けれども、2巻でいいお兄ちゃんだったんだ、って回想するシーンがえげつなさすぎて…
妹に対する教師のひどいセクハラが発覚したとき、どうして言ってくれなかったんだと妹を責めると

「しょうがないよ だってお兄ちゃんは男だから」

と。
それに対して

「良いお兄ちゃん」ぶる俺の横で きっと六花*1は冷めた目で見てたんだ 「男だからしょうがない」って…

ここの描写がえげつなさ過ぎる。

ここのシーンまでほんとうに光はただの少女漫画の王子様でどこか非現実感があった。
妹想いで、女の子を絶対に傷つけない、悪い意味での男性のノリとも一定の距離を置いた王子様。

それに対して「良いお兄ちゃん」ぶっていただけで、妹そのものには興味がなかったと現実を打ち付けていったのが、えげつなさ過ぎる。
いやまあそうかもしれないけど、それ本人に言わせてしまうのか…とぶっ刺さってしまった。

私の中には、仁那も未玖も辻ちゃんもいる

最初に読んだ時は、仁那ちゃんに気持ち入れすぎちゃってなんかちょっと辛くなっちゃって。
誰かが悪いとかじゃないのにどうしてこんな社会なんだろうってちょっとだけ思ったりして。

あと辻ちゃんの登場のさせ方がうますぎて。
痴漢のエピソードもそうなのそうなのってなったし、そんな彼女が未玖がつらかったあそこに居合わせた唯一の人で、そして最後にクラスメートの男子に啖呵を切るというのがもう、なんというか演出というか設定が巧い…

共感というか、あーって悶えつつも、自分は抵抗をはっきり示せないタイプなので、彼女たちがちょっとまぶしい。

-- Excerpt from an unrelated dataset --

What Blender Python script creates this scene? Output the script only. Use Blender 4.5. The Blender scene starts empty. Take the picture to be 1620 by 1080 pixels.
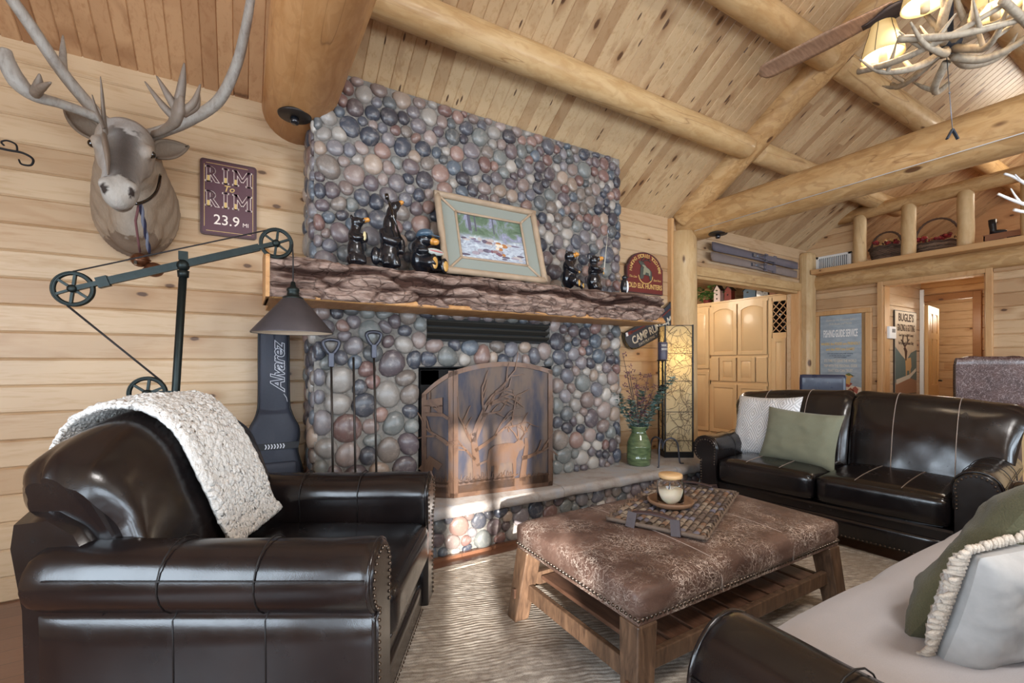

一方で、未玖の名誉男性っぷりにはイラつくと同時に違和感も感じてしまった。
私や私の周りにいた人たちは、高校生の時点でこんなにゆがんだ世界なりの生き方を極められるほど、認識できていた?
なんかどこか人生3週目みたいな諦念に達してるんじゃないかなってぐらい、男と女という部分に関して子供っぽさがなさ過ぎる。

でも改めてゆっくり読み返してみると、わたしにも未玖みたいな部分はあることに気づいた。

作品中で触れられていたように、戦うより逃げるほうが楽っていうのもあるけれども、
それ以上に、文句言ってないでそれに合わせて、むしろ利用していくぐらいの勢いで生きたほうが賢いんじゃないかって思ってしまうこともある。
(もちろん思ってもそんなに簡単に開き直れないけどね)

でも、この利用していくぐらいの勢いで生きたほうが賢い、ということについて、未玖に

私は何も与えてやらない この世界を利用して 奪う側に立ってるだけよ

と言わせたのはえげつなさすぎるし、(だって彼女は15歳やそこらの高校生だよ!?しかもりぼんで)
それに対して仁那が

何が…「奪う側」なの 長栖さんはいつだって 奪われてばっかりじゃない!!

と返したのが、ほんとうに、もはやえげつないをこえて、むごい。


改めて自分の身を振り返ってみると、この物語はフィクションゆえに、それぞれの登場人物の役割がはっきりしているけど、現実の私は彼女たちの悪いところどりしてるみたいだなとすら思ってしまった。

さいごに

伏線もバリバリはってあったり、謎がどんどん生まれてくるし、最後も続きが気になる!どうなるの!?って感じだったので、3巻が待ち遠しい。
にしても月刊誌ゆえに次の巻が出るまでがすごく長く感じられる…。